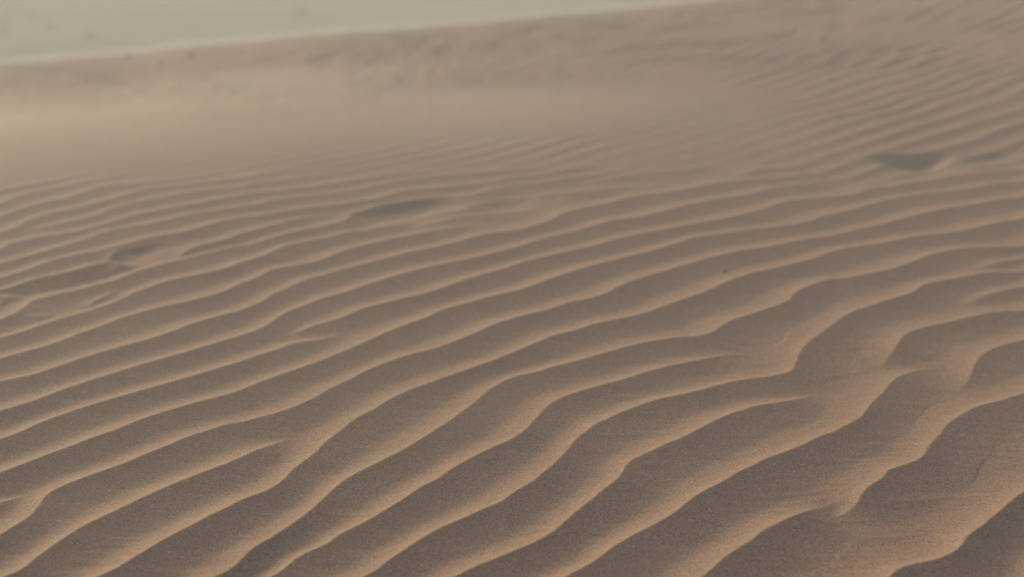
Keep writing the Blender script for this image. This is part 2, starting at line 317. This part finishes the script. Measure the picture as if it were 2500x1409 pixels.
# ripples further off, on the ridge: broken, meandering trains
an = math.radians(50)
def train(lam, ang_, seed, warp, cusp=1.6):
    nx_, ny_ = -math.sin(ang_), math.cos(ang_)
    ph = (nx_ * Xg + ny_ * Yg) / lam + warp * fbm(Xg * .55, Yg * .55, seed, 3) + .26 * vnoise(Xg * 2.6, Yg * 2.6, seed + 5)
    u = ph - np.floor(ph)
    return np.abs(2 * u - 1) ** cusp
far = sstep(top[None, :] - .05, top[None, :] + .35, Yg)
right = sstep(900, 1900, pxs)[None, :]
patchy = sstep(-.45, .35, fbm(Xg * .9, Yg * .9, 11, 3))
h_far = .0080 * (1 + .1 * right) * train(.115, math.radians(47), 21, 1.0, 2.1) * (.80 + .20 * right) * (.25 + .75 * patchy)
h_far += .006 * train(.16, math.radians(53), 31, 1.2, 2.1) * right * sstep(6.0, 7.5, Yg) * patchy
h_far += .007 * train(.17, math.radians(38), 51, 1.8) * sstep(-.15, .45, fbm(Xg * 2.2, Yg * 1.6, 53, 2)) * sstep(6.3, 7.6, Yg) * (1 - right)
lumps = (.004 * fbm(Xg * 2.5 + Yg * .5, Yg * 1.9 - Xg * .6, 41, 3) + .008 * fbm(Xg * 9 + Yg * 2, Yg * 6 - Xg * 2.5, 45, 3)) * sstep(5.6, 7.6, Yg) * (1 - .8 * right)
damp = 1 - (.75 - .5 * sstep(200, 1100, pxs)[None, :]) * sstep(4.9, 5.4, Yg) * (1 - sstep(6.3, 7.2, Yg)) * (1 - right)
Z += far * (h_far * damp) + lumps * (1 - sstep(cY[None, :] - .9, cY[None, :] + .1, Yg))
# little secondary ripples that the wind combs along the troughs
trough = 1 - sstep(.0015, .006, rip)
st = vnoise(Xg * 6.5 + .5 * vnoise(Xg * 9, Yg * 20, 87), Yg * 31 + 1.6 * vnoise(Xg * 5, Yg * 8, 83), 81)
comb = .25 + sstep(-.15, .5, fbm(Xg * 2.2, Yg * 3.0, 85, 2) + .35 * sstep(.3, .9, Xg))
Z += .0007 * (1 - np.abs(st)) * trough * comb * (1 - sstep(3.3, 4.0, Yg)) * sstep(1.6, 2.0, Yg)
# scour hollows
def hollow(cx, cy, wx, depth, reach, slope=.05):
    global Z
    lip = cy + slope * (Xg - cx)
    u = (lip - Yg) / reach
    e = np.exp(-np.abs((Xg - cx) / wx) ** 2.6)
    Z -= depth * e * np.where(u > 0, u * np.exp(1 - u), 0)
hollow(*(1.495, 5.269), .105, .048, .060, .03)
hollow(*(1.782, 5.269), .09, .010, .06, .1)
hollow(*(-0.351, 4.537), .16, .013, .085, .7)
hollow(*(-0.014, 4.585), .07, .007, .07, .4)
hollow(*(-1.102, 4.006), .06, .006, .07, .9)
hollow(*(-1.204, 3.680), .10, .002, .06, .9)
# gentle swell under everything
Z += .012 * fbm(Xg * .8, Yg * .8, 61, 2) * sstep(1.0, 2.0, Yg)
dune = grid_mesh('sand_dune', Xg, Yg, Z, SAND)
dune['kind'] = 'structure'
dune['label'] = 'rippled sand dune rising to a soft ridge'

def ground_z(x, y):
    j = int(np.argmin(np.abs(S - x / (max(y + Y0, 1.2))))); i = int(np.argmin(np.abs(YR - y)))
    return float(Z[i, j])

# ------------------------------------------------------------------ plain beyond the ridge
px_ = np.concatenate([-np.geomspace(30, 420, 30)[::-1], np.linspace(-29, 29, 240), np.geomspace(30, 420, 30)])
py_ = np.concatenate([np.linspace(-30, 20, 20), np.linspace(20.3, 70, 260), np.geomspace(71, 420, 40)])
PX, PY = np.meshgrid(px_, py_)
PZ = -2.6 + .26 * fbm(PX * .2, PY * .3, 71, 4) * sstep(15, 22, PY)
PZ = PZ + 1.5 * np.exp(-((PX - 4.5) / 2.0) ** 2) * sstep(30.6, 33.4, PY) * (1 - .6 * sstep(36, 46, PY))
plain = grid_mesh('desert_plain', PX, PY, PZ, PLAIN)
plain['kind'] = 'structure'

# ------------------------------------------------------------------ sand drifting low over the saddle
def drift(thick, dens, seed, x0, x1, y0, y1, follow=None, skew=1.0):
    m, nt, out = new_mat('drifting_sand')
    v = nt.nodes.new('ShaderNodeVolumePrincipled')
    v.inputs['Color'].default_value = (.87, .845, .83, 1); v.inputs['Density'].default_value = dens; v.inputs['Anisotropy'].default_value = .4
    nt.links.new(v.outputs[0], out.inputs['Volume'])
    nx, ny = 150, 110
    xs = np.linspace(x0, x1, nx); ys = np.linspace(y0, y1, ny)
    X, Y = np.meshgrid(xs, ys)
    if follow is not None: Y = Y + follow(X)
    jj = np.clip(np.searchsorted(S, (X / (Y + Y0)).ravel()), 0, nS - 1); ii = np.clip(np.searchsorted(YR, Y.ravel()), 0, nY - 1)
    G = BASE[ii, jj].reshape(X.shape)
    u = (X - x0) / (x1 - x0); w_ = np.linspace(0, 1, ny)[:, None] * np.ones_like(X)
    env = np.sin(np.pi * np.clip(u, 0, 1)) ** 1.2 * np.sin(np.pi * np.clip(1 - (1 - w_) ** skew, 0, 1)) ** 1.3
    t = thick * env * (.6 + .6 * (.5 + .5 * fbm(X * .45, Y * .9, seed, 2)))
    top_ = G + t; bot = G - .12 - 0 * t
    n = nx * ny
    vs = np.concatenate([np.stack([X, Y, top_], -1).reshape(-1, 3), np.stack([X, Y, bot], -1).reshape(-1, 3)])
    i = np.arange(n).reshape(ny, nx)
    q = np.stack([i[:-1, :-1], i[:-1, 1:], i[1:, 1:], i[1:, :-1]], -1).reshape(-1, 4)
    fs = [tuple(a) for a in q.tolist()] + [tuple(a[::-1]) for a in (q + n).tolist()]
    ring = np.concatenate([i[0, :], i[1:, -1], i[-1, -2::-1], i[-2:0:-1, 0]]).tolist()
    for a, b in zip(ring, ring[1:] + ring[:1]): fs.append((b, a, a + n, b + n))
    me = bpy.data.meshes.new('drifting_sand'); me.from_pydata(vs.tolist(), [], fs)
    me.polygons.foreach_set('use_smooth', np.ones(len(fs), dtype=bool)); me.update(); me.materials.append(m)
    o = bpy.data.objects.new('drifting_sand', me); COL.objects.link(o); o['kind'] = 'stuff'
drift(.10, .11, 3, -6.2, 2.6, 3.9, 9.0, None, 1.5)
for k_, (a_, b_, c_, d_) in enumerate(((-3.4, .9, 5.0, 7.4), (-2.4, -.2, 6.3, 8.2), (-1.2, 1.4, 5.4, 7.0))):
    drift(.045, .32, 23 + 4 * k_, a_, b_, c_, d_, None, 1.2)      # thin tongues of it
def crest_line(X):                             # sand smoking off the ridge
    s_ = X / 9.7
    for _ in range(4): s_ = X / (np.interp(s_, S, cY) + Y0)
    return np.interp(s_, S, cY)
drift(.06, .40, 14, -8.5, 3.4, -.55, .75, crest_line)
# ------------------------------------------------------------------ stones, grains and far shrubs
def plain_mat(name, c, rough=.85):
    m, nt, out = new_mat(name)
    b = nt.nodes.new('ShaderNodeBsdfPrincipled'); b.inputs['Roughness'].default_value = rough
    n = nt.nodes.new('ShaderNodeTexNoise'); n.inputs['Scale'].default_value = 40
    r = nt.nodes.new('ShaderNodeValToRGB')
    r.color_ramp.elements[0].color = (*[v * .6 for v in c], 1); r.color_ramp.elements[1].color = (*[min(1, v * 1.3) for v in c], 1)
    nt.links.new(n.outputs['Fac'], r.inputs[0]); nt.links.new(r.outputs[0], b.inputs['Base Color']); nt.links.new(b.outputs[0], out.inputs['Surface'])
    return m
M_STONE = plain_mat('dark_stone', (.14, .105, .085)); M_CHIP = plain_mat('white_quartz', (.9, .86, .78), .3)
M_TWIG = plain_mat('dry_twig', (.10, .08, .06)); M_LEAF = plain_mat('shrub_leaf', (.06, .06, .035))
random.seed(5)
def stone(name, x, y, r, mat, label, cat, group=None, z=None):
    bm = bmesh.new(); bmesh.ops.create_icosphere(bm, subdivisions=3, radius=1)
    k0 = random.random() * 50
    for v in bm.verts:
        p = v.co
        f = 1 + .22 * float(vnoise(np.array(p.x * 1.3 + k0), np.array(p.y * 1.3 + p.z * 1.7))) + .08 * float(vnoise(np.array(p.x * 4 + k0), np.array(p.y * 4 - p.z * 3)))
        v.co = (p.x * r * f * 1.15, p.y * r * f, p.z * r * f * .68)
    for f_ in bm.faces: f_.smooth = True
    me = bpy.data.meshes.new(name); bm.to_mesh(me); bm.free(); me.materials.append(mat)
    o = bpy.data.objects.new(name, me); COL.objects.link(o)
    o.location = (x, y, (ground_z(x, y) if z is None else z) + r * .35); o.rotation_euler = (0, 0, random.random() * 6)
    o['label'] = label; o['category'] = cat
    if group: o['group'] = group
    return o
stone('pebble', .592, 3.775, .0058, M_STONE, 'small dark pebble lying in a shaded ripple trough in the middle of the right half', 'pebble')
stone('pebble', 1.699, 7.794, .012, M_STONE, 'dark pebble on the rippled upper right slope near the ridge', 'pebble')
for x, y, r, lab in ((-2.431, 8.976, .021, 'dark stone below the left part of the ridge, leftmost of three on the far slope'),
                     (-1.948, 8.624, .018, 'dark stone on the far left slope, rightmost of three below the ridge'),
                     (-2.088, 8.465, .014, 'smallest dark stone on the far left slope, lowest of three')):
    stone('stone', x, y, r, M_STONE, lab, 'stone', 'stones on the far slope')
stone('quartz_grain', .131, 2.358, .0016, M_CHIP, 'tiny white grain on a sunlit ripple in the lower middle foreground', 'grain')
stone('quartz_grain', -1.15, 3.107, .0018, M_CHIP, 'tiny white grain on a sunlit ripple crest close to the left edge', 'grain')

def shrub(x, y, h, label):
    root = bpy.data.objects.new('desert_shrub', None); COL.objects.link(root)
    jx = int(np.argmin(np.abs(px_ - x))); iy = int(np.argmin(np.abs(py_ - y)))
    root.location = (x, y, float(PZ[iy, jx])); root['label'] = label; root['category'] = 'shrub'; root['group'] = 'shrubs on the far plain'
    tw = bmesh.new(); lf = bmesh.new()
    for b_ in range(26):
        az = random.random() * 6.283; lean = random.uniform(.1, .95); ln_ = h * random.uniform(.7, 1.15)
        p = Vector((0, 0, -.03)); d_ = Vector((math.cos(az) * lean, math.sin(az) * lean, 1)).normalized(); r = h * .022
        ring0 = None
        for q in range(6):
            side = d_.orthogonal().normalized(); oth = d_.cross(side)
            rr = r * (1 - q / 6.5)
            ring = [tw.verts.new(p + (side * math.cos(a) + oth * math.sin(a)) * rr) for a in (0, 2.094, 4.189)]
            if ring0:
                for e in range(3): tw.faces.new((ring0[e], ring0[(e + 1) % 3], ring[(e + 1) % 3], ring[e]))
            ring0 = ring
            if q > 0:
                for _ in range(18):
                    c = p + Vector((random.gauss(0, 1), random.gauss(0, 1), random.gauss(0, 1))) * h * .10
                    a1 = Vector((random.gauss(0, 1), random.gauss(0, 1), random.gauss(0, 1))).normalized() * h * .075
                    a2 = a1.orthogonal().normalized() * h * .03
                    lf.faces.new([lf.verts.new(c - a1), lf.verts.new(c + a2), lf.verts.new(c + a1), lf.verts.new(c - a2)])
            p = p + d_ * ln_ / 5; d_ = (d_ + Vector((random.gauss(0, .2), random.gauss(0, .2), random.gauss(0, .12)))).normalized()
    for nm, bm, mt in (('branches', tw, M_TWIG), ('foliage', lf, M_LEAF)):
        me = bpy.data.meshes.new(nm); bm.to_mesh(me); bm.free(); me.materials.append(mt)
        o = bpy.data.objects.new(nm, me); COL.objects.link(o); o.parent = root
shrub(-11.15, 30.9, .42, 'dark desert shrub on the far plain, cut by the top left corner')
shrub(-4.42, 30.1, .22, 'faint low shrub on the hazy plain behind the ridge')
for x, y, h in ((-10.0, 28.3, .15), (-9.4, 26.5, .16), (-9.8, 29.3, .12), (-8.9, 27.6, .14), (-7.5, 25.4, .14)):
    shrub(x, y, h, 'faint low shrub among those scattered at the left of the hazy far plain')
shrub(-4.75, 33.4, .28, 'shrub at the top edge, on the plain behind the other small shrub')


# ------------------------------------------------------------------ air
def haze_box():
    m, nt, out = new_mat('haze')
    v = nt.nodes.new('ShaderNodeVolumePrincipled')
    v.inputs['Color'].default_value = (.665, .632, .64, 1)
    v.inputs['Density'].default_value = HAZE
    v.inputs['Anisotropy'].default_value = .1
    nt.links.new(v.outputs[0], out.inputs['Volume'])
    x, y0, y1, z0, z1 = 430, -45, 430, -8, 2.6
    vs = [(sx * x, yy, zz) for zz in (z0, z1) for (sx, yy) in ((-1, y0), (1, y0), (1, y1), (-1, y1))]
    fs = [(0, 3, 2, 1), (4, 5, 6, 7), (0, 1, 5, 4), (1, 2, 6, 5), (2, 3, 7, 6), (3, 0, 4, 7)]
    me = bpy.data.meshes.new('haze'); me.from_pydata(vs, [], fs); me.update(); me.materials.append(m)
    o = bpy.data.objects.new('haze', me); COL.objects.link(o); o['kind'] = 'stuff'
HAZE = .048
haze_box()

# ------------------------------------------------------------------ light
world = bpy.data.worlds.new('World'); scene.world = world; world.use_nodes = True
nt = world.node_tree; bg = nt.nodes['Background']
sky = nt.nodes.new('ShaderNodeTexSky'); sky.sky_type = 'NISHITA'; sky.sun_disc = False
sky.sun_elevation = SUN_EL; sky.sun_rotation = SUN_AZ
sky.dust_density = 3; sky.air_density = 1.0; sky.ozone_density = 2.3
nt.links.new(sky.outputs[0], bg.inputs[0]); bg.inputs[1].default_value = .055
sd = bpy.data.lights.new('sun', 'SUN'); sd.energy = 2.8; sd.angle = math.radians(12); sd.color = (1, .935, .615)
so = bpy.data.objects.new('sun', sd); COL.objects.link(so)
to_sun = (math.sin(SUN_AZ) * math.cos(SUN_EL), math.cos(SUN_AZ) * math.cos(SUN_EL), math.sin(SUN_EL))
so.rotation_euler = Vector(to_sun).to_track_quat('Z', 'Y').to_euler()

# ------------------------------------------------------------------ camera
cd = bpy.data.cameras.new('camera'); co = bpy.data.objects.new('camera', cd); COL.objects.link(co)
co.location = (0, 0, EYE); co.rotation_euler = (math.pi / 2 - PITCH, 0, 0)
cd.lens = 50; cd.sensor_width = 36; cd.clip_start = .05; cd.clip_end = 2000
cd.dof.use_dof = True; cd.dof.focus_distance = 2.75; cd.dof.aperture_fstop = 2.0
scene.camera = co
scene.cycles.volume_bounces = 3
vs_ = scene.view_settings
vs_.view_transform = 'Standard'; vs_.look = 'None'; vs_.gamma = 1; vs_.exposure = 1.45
■ ■ ■ ■ ■ ■ ■
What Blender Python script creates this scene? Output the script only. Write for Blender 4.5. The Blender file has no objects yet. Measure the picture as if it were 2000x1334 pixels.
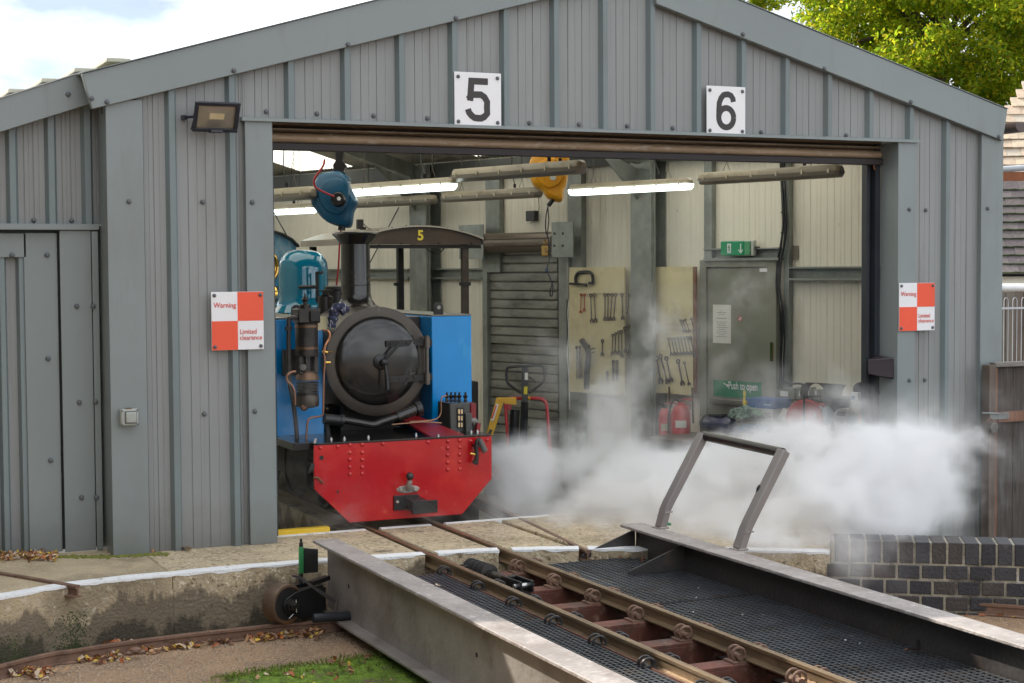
■ ■ ■ ■ ■ ■ ■
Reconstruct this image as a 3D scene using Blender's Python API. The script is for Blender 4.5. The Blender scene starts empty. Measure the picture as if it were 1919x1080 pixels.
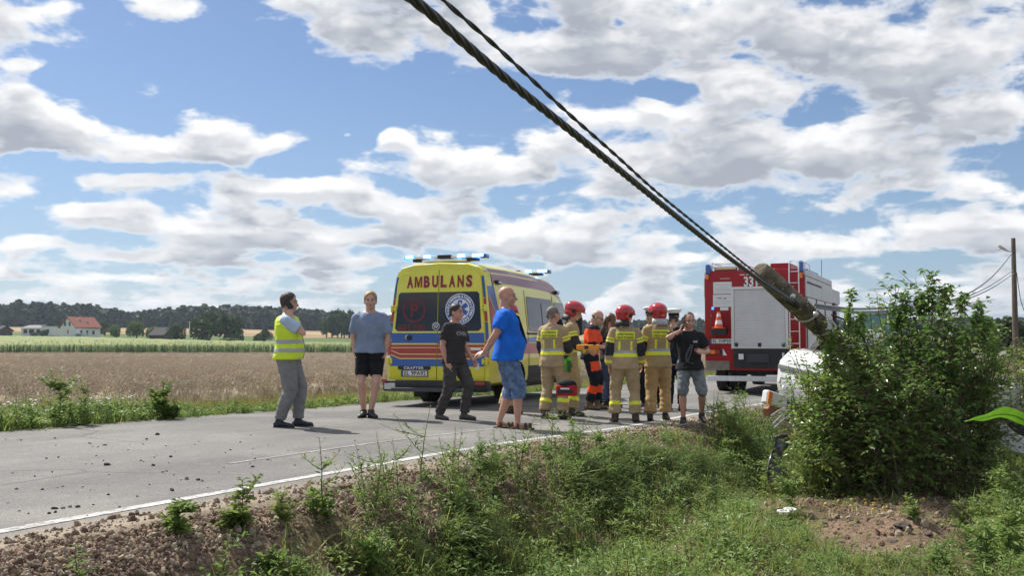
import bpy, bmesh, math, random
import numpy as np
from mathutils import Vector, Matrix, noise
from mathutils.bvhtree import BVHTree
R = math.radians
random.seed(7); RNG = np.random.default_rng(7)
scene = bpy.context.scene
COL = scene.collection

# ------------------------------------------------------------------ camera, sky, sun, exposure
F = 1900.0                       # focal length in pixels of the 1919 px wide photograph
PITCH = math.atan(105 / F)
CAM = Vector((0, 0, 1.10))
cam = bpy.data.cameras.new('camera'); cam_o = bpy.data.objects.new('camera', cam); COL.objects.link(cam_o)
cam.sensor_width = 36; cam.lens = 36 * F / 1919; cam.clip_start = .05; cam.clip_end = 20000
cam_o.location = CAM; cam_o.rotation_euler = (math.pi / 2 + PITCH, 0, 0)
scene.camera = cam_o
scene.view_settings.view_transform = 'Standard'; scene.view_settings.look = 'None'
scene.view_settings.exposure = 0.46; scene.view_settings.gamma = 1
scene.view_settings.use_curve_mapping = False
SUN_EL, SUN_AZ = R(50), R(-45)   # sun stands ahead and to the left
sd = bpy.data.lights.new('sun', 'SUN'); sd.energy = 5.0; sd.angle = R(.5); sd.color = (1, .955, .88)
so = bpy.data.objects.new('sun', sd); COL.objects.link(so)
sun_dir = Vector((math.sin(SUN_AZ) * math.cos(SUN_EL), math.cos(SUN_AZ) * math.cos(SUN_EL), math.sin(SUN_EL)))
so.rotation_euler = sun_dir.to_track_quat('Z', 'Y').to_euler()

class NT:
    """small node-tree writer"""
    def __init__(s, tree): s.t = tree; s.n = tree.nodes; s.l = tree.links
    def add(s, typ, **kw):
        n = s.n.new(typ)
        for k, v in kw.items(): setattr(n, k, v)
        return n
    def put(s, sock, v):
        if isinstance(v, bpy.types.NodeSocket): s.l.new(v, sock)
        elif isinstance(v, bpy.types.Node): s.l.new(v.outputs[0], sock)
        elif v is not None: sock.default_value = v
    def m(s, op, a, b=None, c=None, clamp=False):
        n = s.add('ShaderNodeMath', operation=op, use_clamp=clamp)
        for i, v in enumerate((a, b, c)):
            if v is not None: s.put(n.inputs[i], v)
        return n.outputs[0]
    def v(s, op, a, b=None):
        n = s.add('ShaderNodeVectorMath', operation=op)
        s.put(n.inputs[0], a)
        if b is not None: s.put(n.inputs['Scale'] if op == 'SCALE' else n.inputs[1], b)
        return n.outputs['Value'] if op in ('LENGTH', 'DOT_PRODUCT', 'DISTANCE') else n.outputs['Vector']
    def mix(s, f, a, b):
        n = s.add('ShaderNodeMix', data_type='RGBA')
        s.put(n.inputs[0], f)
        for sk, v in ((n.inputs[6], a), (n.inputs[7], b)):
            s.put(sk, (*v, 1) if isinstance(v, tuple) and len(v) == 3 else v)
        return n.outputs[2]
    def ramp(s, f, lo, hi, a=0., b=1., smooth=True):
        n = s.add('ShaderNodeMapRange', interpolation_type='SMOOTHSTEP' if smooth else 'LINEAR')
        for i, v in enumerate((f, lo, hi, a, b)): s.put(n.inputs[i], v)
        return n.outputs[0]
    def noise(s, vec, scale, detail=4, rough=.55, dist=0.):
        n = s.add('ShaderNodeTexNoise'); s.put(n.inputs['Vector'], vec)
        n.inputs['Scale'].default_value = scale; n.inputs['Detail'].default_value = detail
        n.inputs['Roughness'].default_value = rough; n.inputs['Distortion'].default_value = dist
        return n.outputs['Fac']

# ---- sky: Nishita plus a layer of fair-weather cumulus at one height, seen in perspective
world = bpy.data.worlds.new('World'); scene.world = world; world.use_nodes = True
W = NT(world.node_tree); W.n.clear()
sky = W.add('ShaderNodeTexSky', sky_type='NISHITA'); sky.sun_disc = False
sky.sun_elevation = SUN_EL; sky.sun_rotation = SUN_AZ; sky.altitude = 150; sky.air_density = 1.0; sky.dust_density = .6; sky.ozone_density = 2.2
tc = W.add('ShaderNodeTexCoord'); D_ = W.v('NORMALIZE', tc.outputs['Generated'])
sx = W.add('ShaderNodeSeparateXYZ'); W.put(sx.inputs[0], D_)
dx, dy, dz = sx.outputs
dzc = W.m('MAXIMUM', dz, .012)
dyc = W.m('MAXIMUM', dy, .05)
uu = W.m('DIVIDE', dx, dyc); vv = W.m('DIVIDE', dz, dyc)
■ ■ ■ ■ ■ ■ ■
▶ **Task description**: Repeat only the lines from the one with "Reconstruct this image" down to the one with "COL = scene.collection", word for word and both included, and leave the pictures out.

▶ **Result for this exercise**:
Reconstruct this image as a 3D scene using Blender's Python API. The script is for Blender 4.5. The Blender scene starts empty. Measure the picture as if it were 1919x1080 pixels.
import bpy, bmesh, math, random
import numpy as np
from mathutils import Vector, Matrix, noise
from mathutils.bvhtree import BVHTree
R = math.radians
random.seed(7); RNG = np.random.default_rng(7)
scene = bpy.context.scene
COL = scene.collection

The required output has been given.